Write each line out exactly, leaving none out.

[GIVEN MATERIAL start]

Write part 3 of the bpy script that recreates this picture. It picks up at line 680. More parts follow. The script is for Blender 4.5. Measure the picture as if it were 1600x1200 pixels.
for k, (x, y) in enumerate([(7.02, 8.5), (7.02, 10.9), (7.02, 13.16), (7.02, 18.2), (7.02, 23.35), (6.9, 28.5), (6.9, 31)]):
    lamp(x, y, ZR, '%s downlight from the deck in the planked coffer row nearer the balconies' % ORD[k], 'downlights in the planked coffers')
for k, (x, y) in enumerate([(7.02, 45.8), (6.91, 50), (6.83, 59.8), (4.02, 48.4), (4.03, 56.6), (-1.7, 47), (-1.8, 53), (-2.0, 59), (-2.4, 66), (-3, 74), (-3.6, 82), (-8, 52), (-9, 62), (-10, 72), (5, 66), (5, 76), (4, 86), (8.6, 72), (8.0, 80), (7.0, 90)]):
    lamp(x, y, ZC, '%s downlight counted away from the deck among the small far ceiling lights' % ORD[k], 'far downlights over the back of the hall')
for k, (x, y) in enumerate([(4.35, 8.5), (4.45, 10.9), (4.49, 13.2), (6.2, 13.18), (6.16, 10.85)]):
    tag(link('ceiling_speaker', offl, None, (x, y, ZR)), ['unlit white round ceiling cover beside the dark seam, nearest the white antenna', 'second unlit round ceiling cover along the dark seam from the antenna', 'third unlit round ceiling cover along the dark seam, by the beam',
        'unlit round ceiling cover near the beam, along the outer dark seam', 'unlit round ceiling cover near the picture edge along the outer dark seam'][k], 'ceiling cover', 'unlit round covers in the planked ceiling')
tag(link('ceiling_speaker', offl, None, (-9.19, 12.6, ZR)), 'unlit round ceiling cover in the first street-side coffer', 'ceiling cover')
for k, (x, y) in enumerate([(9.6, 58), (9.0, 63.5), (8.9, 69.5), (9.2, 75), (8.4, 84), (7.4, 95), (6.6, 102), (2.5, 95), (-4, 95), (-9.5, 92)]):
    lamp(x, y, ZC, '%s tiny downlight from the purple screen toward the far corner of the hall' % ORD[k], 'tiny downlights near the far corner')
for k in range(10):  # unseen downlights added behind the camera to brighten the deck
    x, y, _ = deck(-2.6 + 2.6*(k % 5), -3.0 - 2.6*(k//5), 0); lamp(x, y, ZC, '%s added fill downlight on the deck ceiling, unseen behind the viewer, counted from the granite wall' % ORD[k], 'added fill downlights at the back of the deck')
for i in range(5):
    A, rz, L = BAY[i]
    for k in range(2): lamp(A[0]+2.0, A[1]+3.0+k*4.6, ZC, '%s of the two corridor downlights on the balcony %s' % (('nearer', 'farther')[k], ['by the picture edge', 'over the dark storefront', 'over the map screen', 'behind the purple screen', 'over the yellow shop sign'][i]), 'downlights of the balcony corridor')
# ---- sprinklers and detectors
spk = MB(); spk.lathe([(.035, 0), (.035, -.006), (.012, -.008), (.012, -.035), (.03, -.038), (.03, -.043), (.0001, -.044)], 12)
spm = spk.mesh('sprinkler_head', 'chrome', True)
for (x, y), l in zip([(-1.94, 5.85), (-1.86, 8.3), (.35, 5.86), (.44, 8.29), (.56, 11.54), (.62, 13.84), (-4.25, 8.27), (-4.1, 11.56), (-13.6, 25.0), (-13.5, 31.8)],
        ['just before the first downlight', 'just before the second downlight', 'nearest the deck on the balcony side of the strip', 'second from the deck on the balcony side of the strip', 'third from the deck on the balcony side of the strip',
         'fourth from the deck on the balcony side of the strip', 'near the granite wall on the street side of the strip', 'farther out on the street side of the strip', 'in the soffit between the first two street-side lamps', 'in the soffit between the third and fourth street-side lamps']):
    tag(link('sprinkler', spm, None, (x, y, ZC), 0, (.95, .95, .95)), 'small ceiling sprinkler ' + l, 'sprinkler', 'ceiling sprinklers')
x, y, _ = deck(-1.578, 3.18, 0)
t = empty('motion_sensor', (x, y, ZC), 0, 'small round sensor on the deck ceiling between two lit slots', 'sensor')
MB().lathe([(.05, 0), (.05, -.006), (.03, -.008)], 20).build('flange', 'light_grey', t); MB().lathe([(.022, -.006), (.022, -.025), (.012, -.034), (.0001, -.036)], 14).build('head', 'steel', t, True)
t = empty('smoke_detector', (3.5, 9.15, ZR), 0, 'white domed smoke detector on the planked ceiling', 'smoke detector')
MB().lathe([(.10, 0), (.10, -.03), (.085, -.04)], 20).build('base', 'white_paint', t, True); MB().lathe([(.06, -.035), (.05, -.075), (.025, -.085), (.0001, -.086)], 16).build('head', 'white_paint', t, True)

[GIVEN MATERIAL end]

→ FINAL RESULT
Write part 3 of the bpy script that recreates this picture. It picks up at line 680. More parts follow. The script is for Blender 4.5. Measure the picture as if it were 1600x1200 pixels.
for k, (x, y) in enumerate([(7.02, 8.5), (7.02, 10.9), (7.02, 13.16), (7.02, 18.2), (7.02, 23.35), (6.9, 28.5), (6.9, 31)]):
    lamp(x, y, ZR, '%s downlight from the deck in the planked coffer row nearer the balconies' % ORD[k], 'downlights in the planked coffers')
for k, (x, y) in enumerate([(7.02, 45.8), (6.91, 50), (6.83, 59.8), (4.02, 48.4), (4.03, 56.6), (-1.7, 47), (-1.8, 53), (-2.0, 59), (-2.4, 66), (-3, 74), (-3.6, 82), (-8, 52), (-9, 62), (-10, 72), (5, 66), (5, 76), (4, 86), (8.6, 72), (8.0, 80), (7.0, 90)]):
    lamp(x, y, ZC, '%s downlight counted away from the deck among the small far ceiling lights' % ORD[k], 'far downlights over the back of the hall')
for k, (x, y) in enumerate([(4.35, 8.5), (4.45, 10.9), (4.49, 13.2), (6.2, 13.18), (6.16, 10.85)]):
    tag(link('ceiling_speaker', offl, None, (x, y, ZR)), ['unlit white round ceiling cover beside the dark seam, nearest the white antenna', 'second unlit round ceiling cover along the dark seam from the antenna', 'third unlit round ceiling cover along the dark seam, by the beam',
        'unlit round ceiling cover near the beam, along the outer dark seam', 'unlit round ceiling cover near the picture edge along the outer dark seam'][k], 'ceiling cover', 'unlit round covers in the planked ceiling')
tag(link('ceiling_speaker', offl, None, (-9.19, 12.6, ZR)), 'unlit round ceiling cover in the first street-side coffer', 'ceiling cover')
for k, (x, y) in enumerate([(9.6, 58), (9.0, 63.5), (8.9, 69.5), (9.2, 75), (8.4, 84), (7.4, 95), (6.6, 102), (2.5, 95), (-4, 95), (-9.5, 92)]):
    lamp(x, y, ZC, '%s tiny downlight from the purple screen toward the far corner of the hall' % ORD[k], 'tiny downlights near the far corner')
for k in range(10):  # unseen downlights added behind the camera to brighten the deck
    x, y, _ = deck(-2.6 + 2.6*(k % 5), -3.0 - 2.6*(k//5), 0); lamp(x, y, ZC, '%s added fill downlight on the deck ceiling, unseen behind the viewer, counted from the granite wall' % ORD[k], 'added fill downlights at the back of the deck')
for i in range(5):
    A, rz, L = BAY[i]
    for k in range(2): lamp(A[0]+2.0, A[1]+3.0+k*4.6, ZC, '%s of the two corridor downlights on the balcony %s' % (('nearer', 'farther')[k], ['by the picture edge', 'over the dark storefront', 'over the map screen', 'behind the purple screen', 'over the yellow shop sign'][i]), 'downlights of the balcony corridor')
# ---- sprinklers and detectors
spk = MB(); spk.lathe([(.035, 0), (.035, -.006), (.012, -.008), (.012, -.035), (.03, -.038), (.03, -.043), (.0001, -.044)], 12)
spm = spk.mesh('sprinkler_head', 'chrome', True)
for (x, y), l in zip([(-1.94, 5.85), (-1.86, 8.3), (.35, 5.86), (.44, 8.29), (.56, 11.54), (.62, 13.84), (-4.25, 8.27), (-4.1, 11.56), (-13.6, 25.0), (-13.5, 31.8)],
        ['just before the first downlight', 'just before the second downlight', 'nearest the deck on the balcony side of the strip', 'second from the deck on the balcony side of the strip', 'third from the deck on the balcony side of the strip',
         'fourth from the deck on the balcony side of the strip', 'near the granite wall on the street side of the strip', 'farther out on the street side of the strip', 'in the soffit between the first two street-side lamps', 'in the soffit between the third and fourth street-side lamps']):
    tag(link('sprinkler', spm, None, (x, y, ZC), 0, (.95, .95, .95)), 'small ceiling sprinkler ' + l, 'sprinkler', 'ceiling sprinklers')
x, y, _ = deck(-1.578, 3.18, 0)
t = empty('motion_sensor', (x, y, ZC), 0, 'small round sensor on the deck ceiling between two lit slots', 'sensor')
MB().lathe([(.05, 0), (.05, -.006), (.03, -.008)], 20).build('flange', 'light_grey', t); MB().lathe([(.022, -.006), (.022, -.025), (.012, -.034), (.0001, -.036)], 14).build('head', 'steel', t, True)
t = empty('smoke_detector', (3.5, 9.15, ZR), 0, 'white domed smoke detector on the planked ceiling', 'smoke detector')
MB().lathe([(.10, 0), (.10, -.03), (.085, -.04)], 20).build('base', 'white_paint', t, True); MB().lathe([(.06, -.035), (.05, -.075), (.025, -.085), (.0001, -.086)], 16).build('head', 'white_paint', t, True)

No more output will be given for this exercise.